On Thursday morning, Spotify will send invitations to several hundred independent artists in the U.S. inviting them to a new feature that allows them to upload songs and albums directly — without going through a single label company, distribution group or Spotify employee — and automatically receive royalty payments in their bank accounts.
The feature, in invite-only beta form for now, is a major update to the streaming company’s aexisting Spotify for Artists program, through which signed-up artists can manage their pages and view listener engagement metrics. “Artists have told us that releasing their music on Spotify can sometimes be a little nerve-wracking, so we wanted to give as much transparency to the process as possible,” Kene Anoliefo, a senior product lead on Spotify’s creator marketplace team, says. “The new features we built really speak to ease and flexibility. We’re working with independent artists and their teams to own their copyright and distribute their content.”
Spotify consulted with indie artists like Noname and Michael Brun to design the new tools, which let artists upload music without limits on frequency, size or quantity, as well as edit metadata and — perhaps most crucially — review and receive royalty payments every month. There’s also a “future estimated payment” tool that allows artists to see projections on the next month’s earnings.

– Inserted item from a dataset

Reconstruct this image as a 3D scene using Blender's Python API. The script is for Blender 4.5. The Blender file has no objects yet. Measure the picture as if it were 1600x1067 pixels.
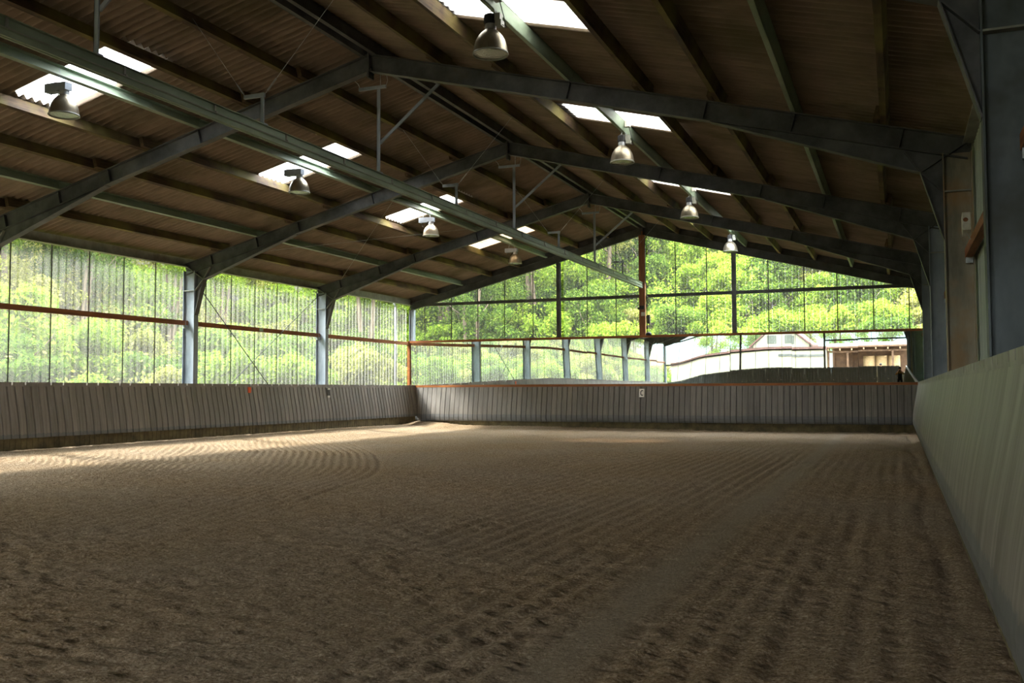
import bpy, bmesh, math, random
import numpy as np
from mathutils import Vector, Matrix

S = bpy.context.scene
COL = S.collection
R0 = random.Random(7)

# ---------------------------------------------------------------- helpers
def lin(h):
    h = h.lstrip('#'); o = []
    for i in (0, 2, 4):
        c = int(h[i:i+2], 16) / 255
        o.append(c / 12.92 if c <= .04045 else ((c + .055) / 1.055) ** 2.4)
    return (*o, 1)

class MB:
    """collects solids, then links them as one mesh object"""
    def __init__(s): s.v = []; s.f = []; s.m = []; s.cur = 0
    def add(s, v, f):
        n = len(s.v); s.v += [tuple(p) for p in v]
        s.f += [tuple(i + n for i in q) for q in f]; s.m += [s.cur] * len(f)
    def obox(s, c, ax, d):
        c = Vector(c); a = [Vector(k) * (h / 2) for k, h in zip(ax, d)]
        v = [c + a[0]*x + a[1]*y + a[2]*z for x in (-1, 1) for y in (-1, 1) for z in (-1, 1)]
        s.add(v, [(0,1,3,2), (4,6,7,5), (0,4,5,1), (2,3,7,6), (0,2,6,4), (1,5,7,3)])
    def box(s, x0, x1, y0, y1, z0, z1):
        s.obox(((x0+x1)/2, (y0+y1)/2, (z0+z1)/2), ((1,0,0), (0,1,0), (0,0,1)), (abs(x1-x0), abs(y1-y0), abs(z1-z0)))
    def bar(s, p0, p1, w, h, up=(0,0,1)):
        p0, p1 = Vector(p0), Vector(p1); a = (p1 - p0); L = a.length; a.normalize()
        up = Vector(up)
        if abs(a.dot(up)) > .99: up = Vector((1,0,0))
        l = a.cross(up).normalized(); u = l.cross(a).normalized()
        s.obox((p0+p1)/2, (a, l, u), (L, w, h))
    def tube(s, pts, r, n=8, cap=True):
        pts = [Vector(p) for p in pts]; rs = r if isinstance(r, (list, tuple)) else [r]*len(pts)
        rings = []
        ref = Vector((.31, .17, .93))
        for i, p in enumerate(pts):
            a = (pts[min(i+1, len(pts)-1)] - pts[max(i-1, 0)]).normalized()
            if abs(a.dot(ref)) > .97: ref = Vector((.9, .3, .1))
            l = a.cross(ref).normalized(); u = a.cross(l).normalized()
            rings.append([p + (l*math.cos(t) + u*math.sin(t))*rs[i] for t in [2*math.pi*k/n for k in range(n)]])
        v = [q for g in rings for q in g]; f = []
        for i in range(len(pts)-1):
            for k in range(n):
                f.append((i*n+k, i*n+(k+1) % n, (i+1)*n+(k+1) % n, (i+1)*n+k))
        if cap: f += [tuple(range(n))[::-1], tuple((len(pts)-1)*n+k for k in range(n))]
        s.add(v, f)
    def lathe(s, prof, c=(0,0,0), n=28, cap=False):
        v = []; f = []
        for r, z in prof:
            v += [(c[0]+r*math.cos(2*math.pi*k/n), c[1]+r*math.sin(2*math.pi*k/n), c[2]+z) for k in range(n)]
        for i in range(len(prof)-1):
            for k in range(n): f.append((i*n+k, i*n+(k+1) % n, (i+1)*n+(k+1) % n, (i+1)*n+k))
        if cap: f += [tuple(range(n))[::-1], tuple((len(prof)-1)*n+k for k in range(n))]
        s.add(v, f)
    def prism(s, poly, o, ex, ey, ez, t):
        """poly in (ex,ey) plane extruded by +-t/2 along ez"""
        o = Vector(o); ex, ey, ez = Vector(ex), Vector(ey), Vector(ez); n = len(poly)
        v = [o + ex*x + ey*y - ez*t/2 for x, y in poly] + [o + ex*x + ey*y + ez*t/2 for x, y in poly]
        f = [tuple(range(n))[::-1], tuple(range(n, 2*n))] + [(i, (i+1) % n, n+(i+1) % n, n+i) for i in range(n)]
        s.add(v, f)
    def ibeam(s, p0, p1, wd, depth, fw, tw=.012, tf=.016):
        p0, p1, wd = Vector(p0), Vector(p1), Vector(wd).normalized()
        a = p1 - p0; L = a.length; a.normalize(); wd = (wd - a*wd.dot(a)).normalized(); l = a.cross(wd); c = (p0+p1)/2
        s.obox(c, (a, wd, l), (L, depth-2*tf, tw))
        for k in (-1, 1): s.obox(c + wd*k*(depth-tf)/2, (a, wd, l), (L, tf, fw))
    def build(s, name, mat, parent=None, smooth=False, loc=None, recalc=True):
        me = bpy.data.meshes.new(name)
        me.from_pydata(s.v, [], s.f)
        for m in (mat if isinstance(mat, (list, tuple)) else [mat]): me.materials.append(m)
        if any(s.m): me.polygons.foreach_set('material_index', s.m)
        if recalc:
            bm = bmesh.new(); bm.from_mesh(me); bmesh.ops.recalc_face_normals(bm, faces=bm.faces); bm.to_mesh(me); bm.free()
        if smooth: me.polygons.foreach_set('use_smooth', [True]*len(me.polygons))
        return link(name, me, parent, loc)

def link(name, me, parent=None, loc=None):
    o = bpy.data.objects.new(name, me); COL.objects.link(o)
    if parent: o.parent = parent
    if loc: o.location = loc
    return o
def tag(o, label=None, cat=None, group=None, kind=None):
    for k, v in (('label', label), ('category', cat), ('group', group), ('kind', kind)):
        if v: o[k] = v
    return o
def thing(name, label, cat, loc=(0,0,0), rz=0, group=None):
    o = link(name, None, None, loc); o.rotation_euler.z = rz; o.empty_display_size = .2
    return tag(o, label, cat, group)
def copy_tree(o, parent=None):
    c = o.copy(); COL.objects.link(c)
    if parent: c.parent = parent
    for ch in list(o.children): copy_tree(ch, c)
    return c
def ordw(i): return ('first', 'second', 'third', 'fourth', 'fifth', 'sixth', 'seventh', 'eighth', 'ninth')[i]

# ---------------------------------------------------------------- materials
def nmat(name):
    m = bpy.data.materials.new(name); m.use_nodes = True
    nt = m.node_tree; nt.nodes.clear()
    out = nt.nodes.new('ShaderNodeOutputMaterial')
    return m, nt, out
def N(nt, t, **kw):
    n = nt.nodes.new('ShaderNode' + t)
    for k, v in kw.items():
        if k in n.inputs: n.inputs[k].default_value = v
        else: setattr(n, k, v)
    return n
def noise(nt, scale, detail=4, rough=.6, vec=None, stretch=None, coord='Object'):
    tc = N(nt, 'TexCoord'); src = tc.outputs[coord]
    if stretch:
        mp = N(nt, 'Mapping'); mp.inputs['Scale'].default_value = stretch
        nt.links.new(src, mp.inputs[0]); src = mp.outputs[0]
    n = N(nt, 'TexNoise', Scale=scale, Detail=detail, Roughness=rough); nt.links.new(src, n.inputs['Vector'])
    return n.outputs[0]
def ramp(nt, fac, stops):
    r = N(nt, 'ValToRGB'); e = r.color_ramp.elements
    while len(e) > 1: e.remove(e[-1])
    for i, (p, c) in enumerate(stops):
        k = e[0] if i == 0 else e.new(p)
        k.position = p; k.color = c if len(c) == 4 else (*c, 1)
    nt.links.new(fac, r.inputs[0]); return r.outputs[0]
def mixc(nt, fac, a, b, mode='MIX'):
    m = N(nt, 'Mix', data_type='RGBA', blend_type=mode)
    for s, v in ((m.inputs[0], fac), (m.inputs[6], a), (m.inputs[7], b)):
        if hasattr(v, 'is_output'): nt.links.new(v, s)
        else: s.default_value = v
    return m.outputs[2]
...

These new features, screenshots of which Spotify provided below, are almost certainly going to make indie artists as happy as the old music business guard nervous. While Spotify has insisted on its lack of interest in becoming a record label (CEO Daniel Ek said outright in an earnings call in July that “we are not acting like a record label”), the streaming company has taken a number of steps to close the gap between itself and artists, such as quietly striking direct deals with musicians and management companies, as the New York Times reported earlier this month. Now, with a self-upload feature, Spotify is cutting out more of the label’s traditional middleman role and giving some artists more control and transparency over their work (and money gained from it since they don’t have to split royalties with other parties) than a label can provide. But of course, choosing to go that route as an emerging artist still means foregoing the vast resources and backing of a label — which may be too much a risk for most to take.
Anoliefo says the company plans to roll out more invitations in the coming weeks and months, and will tweak and update the features depending on beta users’ feedback. “We have intentions to make it easy for anyone who has music to share it on Spotify,” she says.